=== COLLECTED DATA ===
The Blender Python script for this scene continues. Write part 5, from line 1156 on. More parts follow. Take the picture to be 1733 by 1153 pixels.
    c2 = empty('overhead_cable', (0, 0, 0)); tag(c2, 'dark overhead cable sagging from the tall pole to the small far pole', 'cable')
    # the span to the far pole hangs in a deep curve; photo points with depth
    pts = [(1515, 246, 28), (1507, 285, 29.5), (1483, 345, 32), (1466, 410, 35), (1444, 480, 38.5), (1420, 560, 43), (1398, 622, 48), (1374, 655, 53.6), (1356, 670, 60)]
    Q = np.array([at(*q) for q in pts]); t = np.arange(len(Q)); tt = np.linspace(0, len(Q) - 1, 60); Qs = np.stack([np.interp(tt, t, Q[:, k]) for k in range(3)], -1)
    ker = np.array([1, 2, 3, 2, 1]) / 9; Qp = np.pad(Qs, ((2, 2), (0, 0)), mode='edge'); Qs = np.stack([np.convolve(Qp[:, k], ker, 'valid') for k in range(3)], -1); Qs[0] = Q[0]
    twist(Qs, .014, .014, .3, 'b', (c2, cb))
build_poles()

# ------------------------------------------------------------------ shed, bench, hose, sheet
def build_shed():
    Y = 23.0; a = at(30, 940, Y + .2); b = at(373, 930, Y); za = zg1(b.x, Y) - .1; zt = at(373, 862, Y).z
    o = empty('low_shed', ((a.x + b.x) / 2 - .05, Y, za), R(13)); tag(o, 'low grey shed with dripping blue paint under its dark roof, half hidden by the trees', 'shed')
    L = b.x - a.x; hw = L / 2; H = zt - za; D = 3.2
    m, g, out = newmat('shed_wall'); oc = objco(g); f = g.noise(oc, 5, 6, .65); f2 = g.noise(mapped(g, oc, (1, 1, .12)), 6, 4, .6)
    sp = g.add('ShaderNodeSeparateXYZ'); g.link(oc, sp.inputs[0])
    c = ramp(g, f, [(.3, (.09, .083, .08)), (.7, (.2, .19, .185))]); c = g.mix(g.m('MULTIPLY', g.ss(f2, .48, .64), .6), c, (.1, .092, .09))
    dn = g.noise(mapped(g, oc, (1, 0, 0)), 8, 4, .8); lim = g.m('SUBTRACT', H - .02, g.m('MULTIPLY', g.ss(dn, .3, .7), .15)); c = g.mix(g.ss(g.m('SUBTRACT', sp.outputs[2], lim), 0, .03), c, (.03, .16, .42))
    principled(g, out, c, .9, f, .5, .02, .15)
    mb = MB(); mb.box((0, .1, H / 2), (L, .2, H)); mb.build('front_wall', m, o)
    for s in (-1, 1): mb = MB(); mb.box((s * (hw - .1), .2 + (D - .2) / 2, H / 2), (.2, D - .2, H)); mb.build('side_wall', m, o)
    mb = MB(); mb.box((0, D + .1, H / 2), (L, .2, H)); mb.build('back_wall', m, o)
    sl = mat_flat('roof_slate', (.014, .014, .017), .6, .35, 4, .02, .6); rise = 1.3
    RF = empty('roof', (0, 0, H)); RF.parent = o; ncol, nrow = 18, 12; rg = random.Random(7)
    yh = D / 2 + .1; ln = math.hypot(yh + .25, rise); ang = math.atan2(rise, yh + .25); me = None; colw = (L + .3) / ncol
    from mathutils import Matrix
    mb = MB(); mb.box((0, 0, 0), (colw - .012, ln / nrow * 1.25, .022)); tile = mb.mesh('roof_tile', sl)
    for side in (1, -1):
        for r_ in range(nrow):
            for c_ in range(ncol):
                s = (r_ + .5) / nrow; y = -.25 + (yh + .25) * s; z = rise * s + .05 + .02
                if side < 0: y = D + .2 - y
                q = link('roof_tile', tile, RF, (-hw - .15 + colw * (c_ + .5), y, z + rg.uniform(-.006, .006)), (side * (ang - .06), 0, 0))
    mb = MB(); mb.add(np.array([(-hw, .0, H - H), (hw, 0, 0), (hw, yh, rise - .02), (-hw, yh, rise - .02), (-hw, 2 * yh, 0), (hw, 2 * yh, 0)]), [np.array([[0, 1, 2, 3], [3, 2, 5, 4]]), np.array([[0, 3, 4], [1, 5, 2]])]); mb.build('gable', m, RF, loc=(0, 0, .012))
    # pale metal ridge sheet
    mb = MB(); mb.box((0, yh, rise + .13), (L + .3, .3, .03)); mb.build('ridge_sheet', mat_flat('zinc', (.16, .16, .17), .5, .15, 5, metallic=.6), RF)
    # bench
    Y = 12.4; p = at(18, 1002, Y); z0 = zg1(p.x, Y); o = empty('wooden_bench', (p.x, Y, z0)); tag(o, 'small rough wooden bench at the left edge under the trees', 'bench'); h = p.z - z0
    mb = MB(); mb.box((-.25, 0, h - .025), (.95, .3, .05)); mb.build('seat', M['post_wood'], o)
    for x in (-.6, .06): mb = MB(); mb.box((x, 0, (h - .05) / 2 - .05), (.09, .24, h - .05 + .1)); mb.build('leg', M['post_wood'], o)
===
■ DO THIS ■
Exactly reproduce the material above.

■ COMPLETE ANSWER ■
The Blender Python script for this scene continues. Write part 5, from line 1156 on. More parts follow. Take the picture to be 1733 by 1153 pixels.
    c2 = empty('overhead_cable', (0, 0, 0)); tag(c2, 'dark overhead cable sagging from the tall pole to the small far pole', 'cable')
    # the span to the far pole hangs in a deep curve; photo points with depth
    pts = [(1515, 246, 28), (1507, 285, 29.5), (1483, 345, 32), (1466, 410, 35), (1444, 480, 38.5), (1420, 560, 43), (1398, 622, 48), (1374, 655, 53.6), (1356, 670, 60)]
    Q = np.array([at(*q) for q in pts]); t = np.arange(len(Q)); tt = np.linspace(0, len(Q) - 1, 60); Qs = np.stack([np.interp(tt, t, Q[:, k]) for k in range(3)], -1)
    ker = np.array([1, 2, 3, 2, 1]) / 9; Qp = np.pad(Qs, ((2, 2), (0, 0)), mode='edge'); Qs = np.stack([np.convolve(Qp[:, k], ker, 'valid') for k in range(3)], -1); Qs[0] = Q[0]
    twist(Qs, .014, .014, .3, 'b', (c2, cb))
build_poles()

# ------------------------------------------------------------------ shed, bench, hose, sheet
def build_shed():
    Y = 23.0; a = at(30, 940, Y + .2); b = at(373, 930, Y); za = zg1(b.x, Y) - .1; zt = at(373, 862, Y).z
    o = empty('low_shed', ((a.x + b.x) / 2 - .05, Y, za), R(13)); tag(o, 'low grey shed with dripping blue paint under its dark roof, half hidden by the trees', 'shed')
    L = b.x - a.x; hw = L / 2; H = zt - za; D = 3.2
    m, g, out = newmat('shed_wall'); oc = objco(g); f = g.noise(oc, 5, 6, .65); f2 = g.noise(mapped(g, oc, (1, 1, .12)), 6, 4, .6)
    sp = g.add('ShaderNodeSeparateXYZ'); g.link(oc, sp.inputs[0])
    c = ramp(g, f, [(.3, (.09, .083, .08)), (.7, (.2, .19, .185))]); c = g.mix(g.m('MULTIPLY', g.ss(f2, .48, .64), .6), c, (.1, .092, .09))
    dn = g.noise(mapped(g, oc, (1, 0, 0)), 8, 4, .8); lim = g.m('SUBTRACT', H - .02, g.m('MULTIPLY', g.ss(dn, .3, .7), .15)); c = g.mix(g.ss(g.m('SUBTRACT', sp.outputs[2], lim), 0, .03), c, (.03, .16, .42))
    principled(g, out, c, .9, f, .5, .02, .15)
    mb = MB(); mb.box((0, .1, H / 2), (L, .2, H)); mb.build('front_wall', m, o)
    for s in (-1, 1): mb = MB(); mb.box((s * (hw - .1), .2 + (D - .2) / 2, H / 2), (.2, D - .2, H)); mb.build('side_wall', m, o)
    mb = MB(); mb.box((0, D + .1, H / 2), (L, .2, H)); mb.build('back_wall', m, o)
    sl = mat_flat('roof_slate', (.014, .014, .017), .6, .35, 4, .02, .6); rise = 1.3
    RF = empty('roof', (0, 0, H)); RF.parent = o; ncol, nrow = 18, 12; rg = random.Random(7)
    yh = D / 2 + .1; ln = math.hypot(yh + .25, rise); ang = math.atan2(rise, yh + .25); me = None; colw = (L + .3) / ncol
    from mathutils import Matrix
    mb = MB(); mb.box((0, 0, 0), (colw - .012, ln / nrow * 1.25, .022)); tile = mb.mesh('roof_tile', sl)
    for side in (1, -1):
        for r_ in range(nrow):
            for c_ in range(ncol):
                s = (r_ + .5) / nrow; y = -.25 + (yh + .25) * s; z = rise * s + .05 + .02
                if side < 0: y = D + .2 - y
                q = link('roof_tile', tile, RF, (-hw - .15 + colw * (c_ + .5), y, z + rg.uniform(-.006, .006)), (side * (ang - .06), 0, 0))
    mb = MB(); mb.add(np.array([(-hw, .0, H - H), (hw, 0, 0), (hw, yh, rise - .02), (-hw, yh, rise - .02), (-hw, 2 * yh, 0), (hw, 2 * yh, 0)]), [np.array([[0, 1, 2, 3], [3, 2, 5, 4]]), np.array([[0, 3, 4], [1, 5, 2]])]); mb.build('gable', m, RF, loc=(0, 0, .012))
    # pale metal ridge sheet
    mb = MB(); mb.box((0, yh, rise + .13), (L + .3, .3, .03)); mb.build('ridge_sheet', mat_flat('zinc', (.16, .16, .17), .5, .15, 5, metallic=.6), RF)
    # bench
    Y = 12.4; p = at(18, 1002, Y); z0 = zg1(p.x, Y); o = empty('wooden_bench', (p.x, Y, z0)); tag(o, 'small rough wooden bench at the left edge under the trees', 'bench'); h = p.z - z0
    mb = MB(); mb.box((-.25, 0, h - .025), (.95, .3, .05)); mb.build('seat', M['post_wood'], o)
    for x in (-.6, .06): mb = MB(); mb.box((x, 0, (h - .05) / 2 - .05), (.09, .24, h - .05 + .1)); mb.build('leg', M['post_wood'], o)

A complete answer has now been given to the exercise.